AFT-Washington has focused on community college funding with its campaign (Re)Invest in Our Future, or ROC. This coalition of unions, students and community organizations won a $327 million increase in funding for community and technical colleges, including need-based grants, increases in some faculty salaries, more money for student support services, and funds for student loan refinancing.
In New York, some of the AFT’s largest affiliates—New York State United Teachers, the Professional Staff Congress, the United Federation of Teachers and the United University Professions—have kept up the pressure to fund public schools and colleges, holding lobby days and telling legislators that the inadequate public school budgeting is “just not enough.” UFT members have driven the message home to New York City councilmembers, advocating for crucial programming like the United Community Schools initiative, the Positive Learning Collaborative, the BRAVE anti-bullying program and the Dial-A-Teacher homework helpline. The state’s higher education unions are working in Albany to close the gap between funding provided by the state’s Tuition Assistance Program and rising tuition—the TAP Gap. And PSC, which represents faculty and staff at the City University of New York, is rallying for badly needed funding for its campuses and pay raises for adjunct professors, who frequently live below the poverty level in this expensive city.

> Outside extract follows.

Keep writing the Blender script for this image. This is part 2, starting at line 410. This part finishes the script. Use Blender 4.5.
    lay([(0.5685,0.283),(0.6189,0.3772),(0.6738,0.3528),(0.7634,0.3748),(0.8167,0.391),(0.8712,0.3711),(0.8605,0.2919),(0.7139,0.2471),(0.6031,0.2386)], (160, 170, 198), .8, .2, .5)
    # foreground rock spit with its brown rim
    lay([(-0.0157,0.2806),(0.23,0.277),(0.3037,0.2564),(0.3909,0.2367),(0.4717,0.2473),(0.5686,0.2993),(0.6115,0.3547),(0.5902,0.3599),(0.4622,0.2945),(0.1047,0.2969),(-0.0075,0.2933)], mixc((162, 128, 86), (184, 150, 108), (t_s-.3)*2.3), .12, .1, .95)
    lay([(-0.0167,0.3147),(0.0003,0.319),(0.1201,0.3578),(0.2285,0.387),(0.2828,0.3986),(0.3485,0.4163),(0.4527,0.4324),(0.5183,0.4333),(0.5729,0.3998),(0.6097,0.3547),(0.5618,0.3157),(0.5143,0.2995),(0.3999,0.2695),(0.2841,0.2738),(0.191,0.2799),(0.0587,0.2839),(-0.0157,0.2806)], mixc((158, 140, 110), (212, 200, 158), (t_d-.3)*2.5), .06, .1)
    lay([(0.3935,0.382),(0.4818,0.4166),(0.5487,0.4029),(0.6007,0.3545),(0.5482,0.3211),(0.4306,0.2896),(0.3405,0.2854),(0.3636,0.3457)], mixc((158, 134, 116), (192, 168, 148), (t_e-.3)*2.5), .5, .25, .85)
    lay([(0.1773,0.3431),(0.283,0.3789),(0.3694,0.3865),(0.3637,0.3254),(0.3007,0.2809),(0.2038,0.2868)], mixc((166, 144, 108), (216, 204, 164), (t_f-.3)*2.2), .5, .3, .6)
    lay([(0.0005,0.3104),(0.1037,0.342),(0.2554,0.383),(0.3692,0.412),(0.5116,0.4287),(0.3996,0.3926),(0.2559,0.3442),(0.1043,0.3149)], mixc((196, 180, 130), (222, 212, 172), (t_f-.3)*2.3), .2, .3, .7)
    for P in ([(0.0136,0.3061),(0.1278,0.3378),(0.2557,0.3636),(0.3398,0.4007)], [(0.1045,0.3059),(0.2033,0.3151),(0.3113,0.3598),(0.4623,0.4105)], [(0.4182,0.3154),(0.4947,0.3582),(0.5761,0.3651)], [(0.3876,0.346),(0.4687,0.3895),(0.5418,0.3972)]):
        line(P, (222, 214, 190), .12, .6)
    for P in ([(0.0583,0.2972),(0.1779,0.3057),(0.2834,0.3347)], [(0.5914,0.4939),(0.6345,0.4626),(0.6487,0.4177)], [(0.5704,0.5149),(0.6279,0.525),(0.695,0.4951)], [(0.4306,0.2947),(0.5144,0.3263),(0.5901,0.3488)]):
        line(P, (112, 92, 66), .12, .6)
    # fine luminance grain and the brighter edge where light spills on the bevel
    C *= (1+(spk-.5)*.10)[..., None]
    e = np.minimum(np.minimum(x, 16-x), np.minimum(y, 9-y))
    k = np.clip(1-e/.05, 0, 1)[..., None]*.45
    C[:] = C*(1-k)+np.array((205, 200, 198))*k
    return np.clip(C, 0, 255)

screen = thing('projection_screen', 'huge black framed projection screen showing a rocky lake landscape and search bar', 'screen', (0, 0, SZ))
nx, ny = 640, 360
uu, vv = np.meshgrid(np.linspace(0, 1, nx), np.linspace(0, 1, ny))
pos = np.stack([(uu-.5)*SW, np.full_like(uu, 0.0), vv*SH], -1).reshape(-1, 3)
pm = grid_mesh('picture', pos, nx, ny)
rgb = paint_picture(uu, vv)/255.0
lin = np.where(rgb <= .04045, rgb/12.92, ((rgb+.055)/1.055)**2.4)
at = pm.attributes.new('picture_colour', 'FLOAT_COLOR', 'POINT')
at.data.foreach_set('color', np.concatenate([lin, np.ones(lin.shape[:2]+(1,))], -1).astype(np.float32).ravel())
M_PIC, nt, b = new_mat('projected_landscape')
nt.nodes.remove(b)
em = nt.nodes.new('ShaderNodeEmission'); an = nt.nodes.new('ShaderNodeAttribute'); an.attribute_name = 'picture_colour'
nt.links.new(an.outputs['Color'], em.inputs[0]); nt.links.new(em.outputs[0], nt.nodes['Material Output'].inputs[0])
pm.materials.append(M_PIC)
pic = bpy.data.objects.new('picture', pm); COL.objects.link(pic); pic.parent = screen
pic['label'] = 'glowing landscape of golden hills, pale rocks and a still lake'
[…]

AFT members are making efforts in a number of other states as well, including Michigan, Minnesota, Ohio and Oregon, helping to craft and advocate for legislation that would get back funding for public school budgets that have been under attack for years.
“For far too long, our public schools and colleges have been shortchanged, particularly in relation to our nation’s staggering wealth,” says Weingarten. “After a decade of neglect and austerity, the American people have had enough—and want a reordering of priorities to make their lives better. That’s why educators and communities have hit the streets over the last year to demand not just a small course correction, but a sustainable investment in public schools and colleges.”